Despite the fact that she coaches people on how to become spiritually in tune, she is careful not to draw conclusions about what “the essence of God,” is.  She says, “Whatever I think I know, whatever conclusions I draw about life and God, I will be wrong, I will be short-sighted, it will be incomplete. When you’re talking about something as infinite as the love and life of something — I am incapable of truly interpreting and understanding the infinite, so for me the ‘essence’ is really beyond love as we talk about it when one says ‘I love you.’ It’s beyond that kind of love. The essence for God for me is knowing that there is a space in which perfect life and goodness is present always and that perfect life can be felt no matter the circumstances or situations we find ourselves in.”

Tina felt that presence in acting, even after she suffered from debilitating stage fright as a child. “That’s the gift of saying yes to the gifts that want to live through you. My desire to act was greater than my fear. I had to learn to manage the fear. What I know now is that saying yes to acting really was a spiritual journey.
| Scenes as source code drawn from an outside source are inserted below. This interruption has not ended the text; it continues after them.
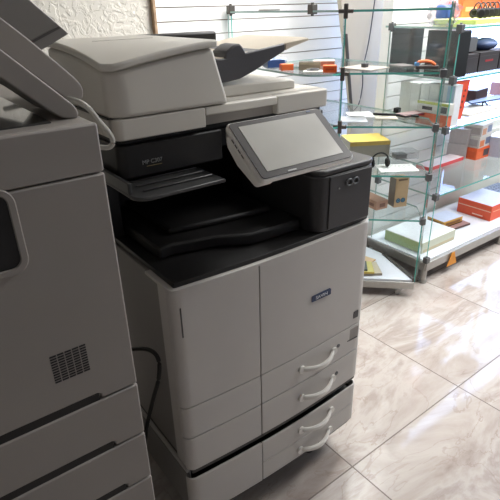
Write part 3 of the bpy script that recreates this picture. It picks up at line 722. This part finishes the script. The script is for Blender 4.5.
carton('accessory_box', 'small yellow box right of the big orange red box', 'box', (2.83,.545,BZ), .08, .08, .11, (232,204,60), .0)
t = thing('price_pennant', 'small orange triangular tag hanging from the metal base rail', 'tag', (1.92,.500,.118))
bm = bmesh.new(); prism(bm, [(-.012,0),(.012,0),(.044,-.075),(-.044,-.075)], 'y', -.0015, .0015); q = link('pennant_card', bm, card((226,146,36))); q.parent = t
# shelf A
carton('flat_box', 'long thin red edged white box on the cabinet shelf', 'box', (2.02,.78,SA), .34, .09, .020, (214,66,72), .02, top=(232,214,220))
for k in range(2):
    carton('grey_carton', ['plain grey carton, lower of two stacked beside the product boxes', 'plain grey carton, upper of two stacked beside the product boxes'][k], 'box', (2.375,.79,SA+k*.088), .09, .11, .087, (176,168,168), .3 - .1*k, group='grey cartons on the cabinet shelf')
for k in range(3):
    carton('camera_box', ['white product box with orange front, bottom of the stack of three', 'white product box with small picture, middle of the stack of three', 'white product box with small picture, top of the stack of three'][k], 'box', (2.40+.01*k,.735,SA+k*.068), .14, .11, .067, ((226,96,46), (206,200,196), (212,206,204))[k], .06*k, group='product boxes stacked on the cabinet shelf',
        faces=[('product_picture', .075, .13, .015, .055, 'f', ((80,72,76), (110,116,140), (130,138,160))[k]), ('orange_print', .01, .06, .008, .045, 'f', ((232,110,60), (216,128,84), (206,150,116))[k]), ('side_print', .01, .1, .01, .05, 'l', ((214,90,46), (168,160,160), (176,166,164))[k])])
carton('flat_box', 'pale lilac upright box at the right beside product boxes', 'box', (2.56,.62,SA), .16, .14, .12, (196,196,212), .2, top=(214,214,226))
# shelf B
for k, (y, w, col, lb) in enumerate([(.535,.082,(226,230,236),'white upright carton with pale blue side, nearest the cabinet front'),(.62,.10,(232,232,230),'middle one of three white upright cartons in the cabinet'),(.725,.115,(222,222,220),'white upright carton farthest from the cabinet front')]):
    carton('white_carton', lb, 'box', (1.765,y,SB), .055, w, .185-.004*k, col, 0, group='white cartons behind the end glass', faces=([('blue_side', .005, .04, .01, .18, 'l', (178,204,228))] if k == 0 else [('side_seam', .05, .052, .01, .17, 'l', (196,196,194))]))
carton('accessory_box', 'orange red flat box under the pictured car box', 'box', (1.722,.53,SB), .035, .17, .055, (226,112,78), 0, faces=[('side_print', .02, .14, .008, .02, 'l', (236,148,120))])
t = carton('toy_box', 'white green edged box with toy car picture by the end glass', 'box', (1.722,.525,SB+.0555), .036, .175, .052, (206,206,200), 0, faces=[('green_print', .0, .175, .040, .052, 'l', (176,186,84)), ('car_picture', .09, .145, .014, .030, 'l', (74,70,74)), ('wheel_picture', .012, .05, .008, .036, 'l', (96,100,104))])
t = thing('perforated_stand', 'bright orange red panel with rows of black holes, standing upright', 'panel', (1.835,.60,SB))
bm = bmesh.new(); prism(bm, [(.0,0),(.12,0),(.15,.185),(.03,.185)], 'y', 0, .02); q = link('panel_sheet', bm, card((232,78,44)), bevel=.002); q.parent = t
bm = bmesh.new()
for i in range(4):
    for j in range(3): cyl(bm, (.042+j*.028+i*.006, -.002, .06+i*.026), .0055, .003, 'y', 12)
q = link('panel_holes', bm, card((110,52,40))); q.parent = t
carton('maroon_box', 'dark maroon box with pale top on the cabinet shelf', 'box', (2.40,.80,SB), .17, .1, .065, (78,54,62), .15, top=(176,184,220), faces=[('side_print', .01, .08, .01, .02, 'l', (100,72,78))])
carton('maroon_box', 'second dark reddish box at right beside the maroon box', 'box', (2.72,.80,SB), .14, .1, .075, (150,104,100), .0, top=(206,204,214))
t = thing('knife_set', 'dark blue and black flat blades on black stand by maroon box', 'gadget', (2.25,.68,SB)); t.rotation_euler = (0,0,.1)
bm = bmesh.new(); prism(bm, [(-.04,.03),(.26,-.03),(.36,-.01),(.30,.05),(0,.07)], 'z', .026, .034); q = link('blade_tray', bm, card((62,82,128), .3), bevel=.001); q.parent = t
bm = bmesh.new(); box(bm, .02, .12, -.01, .02, 0, .006); tube(bm, [(.03,0,.004),(.05,.01,.026),(.08,.01,.026),(.10,0,.004)], .004); q = link('blade_stand', bm, 'rubber'); q.parent = t
for x, y, l_ in ((2.02,.60,'white flat plastic tray lying behind the white cartons'),): carton('flat_tray', l_, 'tray', (x, y, SB), .3, .14, .012, (236,230,222), .05)
# shelf C: dark cases
def case(label, p, w, d, h, col, stripe=None, group=None, ang=0):
    f = [('front_print', w*.3, w*.7, h*.5, h*.6, 'f', stripe)] if stripe else []
    f.append(('front_seam', .003, w-.003, h*.8, h*.815, 'f', tuple(min(255, c+26) for c in col)))
    return carton('dark_case', label, 'case', p, w, d, h, col, ang, group, faces=f)
case('large charcoal case with glossy black front at the cabinet corner', (1.722,.535,SC), .10, .152, .195, (66,66,70))
B('glossy_front', .004, .096, -.004, -.0005, .003, .19, mat('gloss_black_sheet', (12,15,18), .35, spec=.3), None, .001).parent = [o for o in COL.objects if o.name.startswith('dark_case')][-1]
case('tall charcoal case farthest from cabinet front behind end glass', (1.735,.79,SC), .10, .11, .2, (52,56,60))
for k, (x, w, h, lb, stp) in enumerate([(1.85,.13,.085,'low black case right beside the glossy corner case',None),(1.99,.17,.088,'low black case with red lettering bar on the top cabinet shelf',(150,40,46)),(2.17,.15,.085,'low black case right of the one with red bar',None),(2.33,.12,.08,'low dark grey case, fourth along the top cabinet shelf',None),(2.49,.17,.08,'low dark case farthest right on the top cabinet shelf',None)]):
    case(lb, (x,.575,SC), w, .15, h, (52,48,52) if k != 3 else (88,84,86), stp, 'row of low dark cases on the cabinet shelf')
carton('grey_carton', 'dark grey box on the row of low dark cases', 'box', (1.90,.62,SC+.0895), .15, .10, .062, (104,104,108), .1, top=(150,152,158))
t = thing('blue_pouch', 'dull blue pouch lying on the row of low dark cases', 'pouch', (2.15,.66,SC+.0895)); 
bm = bmesh.new(); bmesh.ops.create_icosphere(bm, subdivisions=3, radius=1)
for v in bm.verts: n = v.co.normalized(); v.co = Vector((n.x*.08, n.y*.06, .024+n.z*.024*(1+.3*math.sin(6*n.x+3*n.y))))
q = link('pouch_body', bm, card((84,100,140))); q.parent = t
# top shelf D
carton('flat_box', 'lime green and white flat box topmost on the cabinet', 'box', (1.95,.60,SD), .42, .22, .020, (206,226,120), .05, top=(222,236,150))
for k in range(5):
    headphones(2.03+k*.075,.65+.02*k,SD+.0215, ['black headphones on the lime box, leftmost of five','second black headphones from the left on the lime box','middle one of five black headphones on the lime box','fourth black headphones from the left on the lime box','rightmost of five black headphones on the lime box'][k], .72, 1.0, 'black headphones on the lime box')
for k in range(3):
    carton('orange_box', ['orange box standing behind the black headphones, leftmost of three','orange box standing behind the black headphones, middle of three','orange box standing behind the black headphones, rightmost of three'][k], 'box', (2.17+k*.17,.82,SD), .16, .08, .17, (238,104,52), 0, group='orange boxes on top of the cabinet', faces=[('front_print', .03, .13, .05, .07, 'f', (250,170,120))])
t = thing('plastic_bag', 'clear plastic bag with blue parts on the cabinet corner top', 'bag', (1.78,.66,SD+.001))
bm = bmesh.new(); bmesh.ops.create_icosphere(bm, subdivisions=3, radius=1)
for v in bm.verts: n = v.co.normalized(); r_ = 1+.28*math.sin(9*n.x+6*n.y)*math.cos(8*n.z+2*n.x); v.co = Vector((n.x*.045*r_, n.y*.075*r_, max(0, .056+n.z*.06*r_)))
q = link('bag_film', bm, 'film'); q.parent = t
bm = bmesh.new(); box(bm, -.02, .03, -.03, .03, .03, .085); q = link('blue_parts', bm, card((46,110,196)), bevel=.008); q.parent = t
bm = bmesh.new(); cyl(bm, (.0, -.045, .012), .012, .02, 'z', 14); q = link('dark_parts', bm, card((52,54,60))); q.parent = t

# ------------------------------------------------------------------ light
def area(name, loc, target, sx, sy, power, col=(1, 1, 1), spread=PI):
    l = bpy.data.lights.new(name, 'AREA'); l.shape = 'RECTANGLE'; l.size = sx; l.size_y = sy; l.energy = power; l.color = col; l.spread = spread
    o = bpy.data.objects.new(name, l); COL.objects.link(o); o.location = loc
    o.rotation_euler = (Vector(target)-Vector(loc)).to_track_quat('-Z', 'Y').to_euler(); return o
area('shop_front_daylight', (5.6, -1.4, 1.7), (0, .2, .8), 3.0, 2.2, 14, (.93, .97, 1))
area('cabinet_fill', (2.9, -.4, 2.72), (2.7, .3, 0), 2.0, .5, 72, (1, .99, .97))  # unseen fill added to brighten the cabinets, kept clear of floor reflections
area('slatwall_fill', (1.9, 1.15, 2.65), (1.75, 1.5, 1.0), 1.9, .3, 30, (1, .98, .95), 2.0)  # added lamp out of view, aimed to lift the slatted wall
area('corner_fill', (2.0, .55, 2.7), (1.9, .75, .3), .5, .3, 26, (1, .99, .97), 2.2)  # extra fill added above the frame to brighten the corner shelves
w = bpy.data.worlds.new('world'); S.world = w; w.use_nodes = True
w.node_tree.nodes['Background'].inputs[0].default_value = (.82, .9, 1, 1); w.node_tree.nodes['Background'].inputs[1].default_value = .18

# ------------------------------------------------------------------ camera
cam = bpy.data.cameras.new('camera'); co = bpy.data.objects.new('camera', cam); COL.objects.link(co); S.camera = co
cam.sensor_width = 36; cam.sensor_fit = 'HORIZONTAL'; cam.lens = 36*502.06/500; cam.clip_start = .02
R_ = Vector((.80225467,-.59654193,-.0229166)); U_ = Vector((.27817938,.33959095,.89849553)); F_ = Vector((.52820798,.72719717,-.43838408))
m4 = Matrix(((R_.x,U_.x,-F_.x,-.3938),(R_.y,U_.y,-F_.y,-.8143),(R_.z,U_.z,-F_.z,1.3449),(0,0,0,1)))
co.matrix_world = m4
S.view_settings.view_transform = 'Standard'; S.view_settings.look = 'None'; S.view_settings.gamma = 1; S.view_settings.use_curve_mapping = False
S.cycles.transparent_max_bounces = 40; S.cycles.max_bounces = 14
S.view_settings.exposure = 0.28
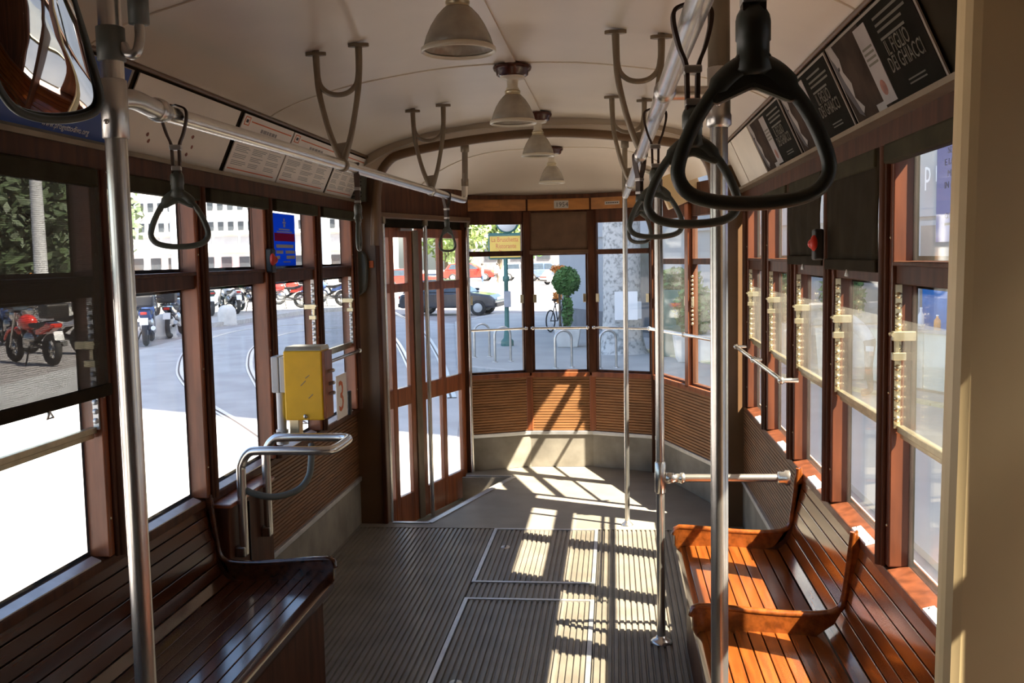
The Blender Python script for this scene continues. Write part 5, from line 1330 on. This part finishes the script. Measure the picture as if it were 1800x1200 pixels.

It really was learning how to meet the “no”s [you hear] and the fears and systematically detangle ourselves from them in order to live our best life, no matter how big or small the challenge may be. That really is the challenge given to each one of us and I believe that is our greatest challenge…to get beyond the bind and the limitation of this human experience.

“Challenge has a spiritual purpose. People have to be introduced to that idea in order to be able to take that challenge but I believe that every single challenge no matter how debilitating no matter how heinous can be used as a spiritual tuning.”